La contropropaganda di Vitaly Mansky
Il regista del putinismo riprende le immagini scartate, vede quel che gli era sfuggito e le trasforma in denuncia
Vitaly Mansky è un regista nato in Ucraina, si è formato a Mosca, è figlio di quel groviglio storico che è stata l’Unione sovietica e con la sua telecamera ha provato a dare un senso a quello che è venuto dopo, alla ricostruzione, alla nuova Federazione russa. Il 1999, il passo indietro di Boris El’cin e il salto in avanti di Vladimir Putin, sono stati oggetto di uno dei suoi primi lavori, dei video che Mansky ha girato per curare la comunicazione di questo cambiamento storico: Putin allora rappresentava la novità e il futuro. Lo stesso regista ha ammesso di aver seguito con speranza quei cambiamenti, quell’ex ufficiale del Kgb silenzioso e quegli occhi che guardavano sempre verso il basso. Mansky è stato autorizzato dal Cremlino a ritrarre per primo il nuovo uomo forte della Russia, filmando il passaggio di potere da El’cin a Putin doveva assicurare che il primo se ne andasse lasciando un buon ricordo e che il secondo arrivasse preceduto da un’aura di serietà e responsabilità. Nei corridoi del Cremlino, per le dace, in piscina, la telecamera di Mansky seguiva Putin che, dopo essere stato nominato presidente ad interim, puntava a vincere le elezioni. Putin appare insicuro, impacciato, poco a suo agio di fronte alla telecamera. Con il suo entusiasmo dimesso e l’aria costantemente preoccupata, Putin era stato scelto per due motivi, il primo perché sembrava facilmente malleabile, il secondo, quello ufficiale, era il suo cursus honorum nei servizi segreti russi.
L’operazione di propaganda di Mansky fu trasmessa solo per metà, al regista rimasero molte immagini, interviste, incontri, dialoghi. Nei primi anni del putinismo, Mansky ha lavorato per la televisione di stato, ha curato gli archivi storici e catalogato vecchi video del periodo sovietico, e mentre era in Russia si rendeva conto che quella non era la rivoluzione, ma il suo contrario: nessuno sarebbe stato in grado di fare meglio di Vladimir Putin la restaurazione. La decisione di ridare all’inno russo le note di quello sovietico, la nuova imposizione della retorica della Seconda guerra mondiale, la cancellazione delle colpe dell’epoca comunista. La speranza si stava “trasformando in tragedia”, dice Mansky, che nel 2014 decide di lasciare la Russia.
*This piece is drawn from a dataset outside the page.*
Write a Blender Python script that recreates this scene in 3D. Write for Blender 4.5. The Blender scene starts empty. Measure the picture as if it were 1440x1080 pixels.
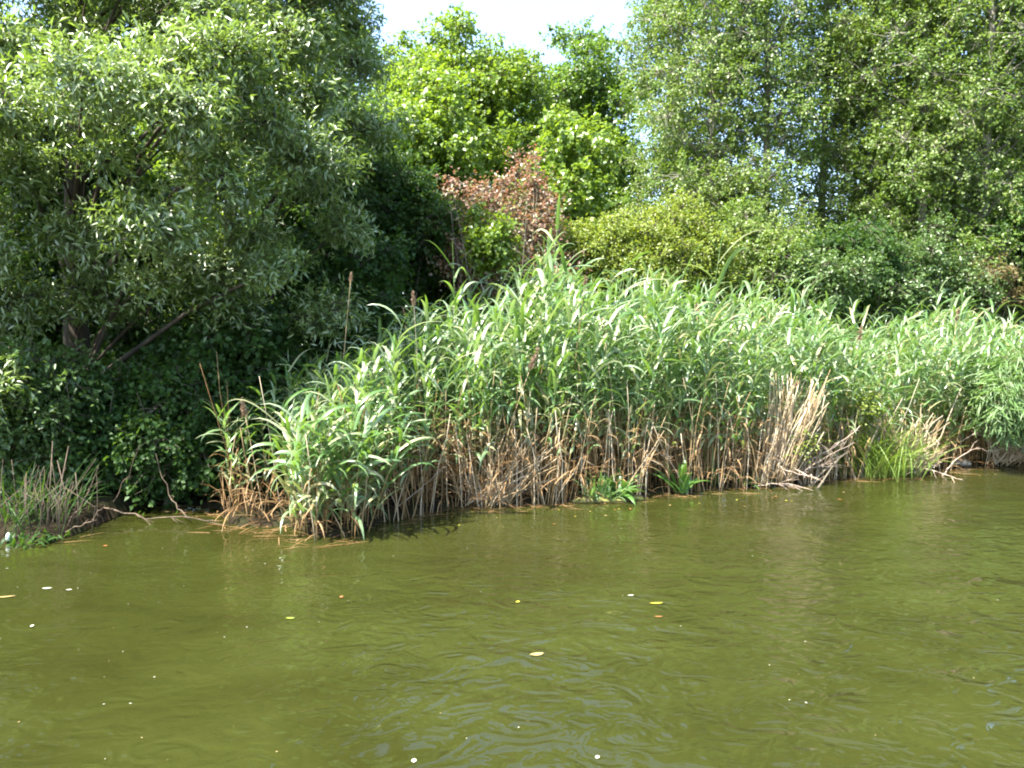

Con la distanza e con il tempo tutto gli appare più chiaro, anche quelle immagini di tanti anni prima rimaste nell’archivio del regista che inizia a capire che quello che ha filmato è il piccolo e prezioso testamento del putinismo: già lì, nel 1999, c’era tutto quello che sarebbe successo. Le immagini di propaganda si sono trasformate in un accurato lavoro di antipropaganda, in un documentario dal titolo: “I testimoni di Putin”. La storia è multiforme, dipende dal lato in cui si preferisce osservarla e quelle immagini, girate per celebrare l’ascesa del nuovo leader della nuova Russia democratica, diventano invece la denuncia di un sistema che democratico non è mai diventato. Già in quegli anni Vladimir Putin non accettava i dibattiti con gli altri candidati, come ha raccontato il regista durante le presentazioni del film, con il suo volto emaciato, l’espressione sempre seria, l’ansia che traspariva e traspare tuttora di poter perdere il controllo, lo rendevano simile “a uno Stalker, il personaggio del film di Andrei Tarkovski che procede cautamente all’interno di un campo minato”, ma una volta dentro al Cremlino si è scoperto che non aveva nulla di cauto, ma era duro, energico, dittatoriale. “I testimoni di Putin”, lavorato tra la Svizzera e la Lituania, racconta “come una società, volontariamente e quasi allegramente, si toglie dalla strada che porta alla democrazia e perde la sua libertà”, ha detto il regista allo Zurich Film Festival ammettendo che il suo più grande rimorso è di non essere stato in grado di vedere “tutto questo” in tempo.
Lo ha visto anni dopo, ripensando a quei filmati ad alcune parole – “l’unica cosa che conta è che la gente ci creda”, dice Putin a un certo punto del documentario, denunciando la strategia che seguirà anche nei suoi successivi mandati –, ha ripreso quello che doveva essere propaganda e lo ha trasformato nel contrario, in denuncia. La resipiscenza, a volte, è parte del fanatismo, il momento tardivo della verità, quando ci si ferma un attimo e ci si accorge che le immagini, da un’altra prospettiva, appaiono diverse. La rivoluzione era restaurazione, la cautela era dittatura, basta rendersene conto e in un attimo la propaganda è diventata contropropaganda. Può accadere a tutti, prima o poi.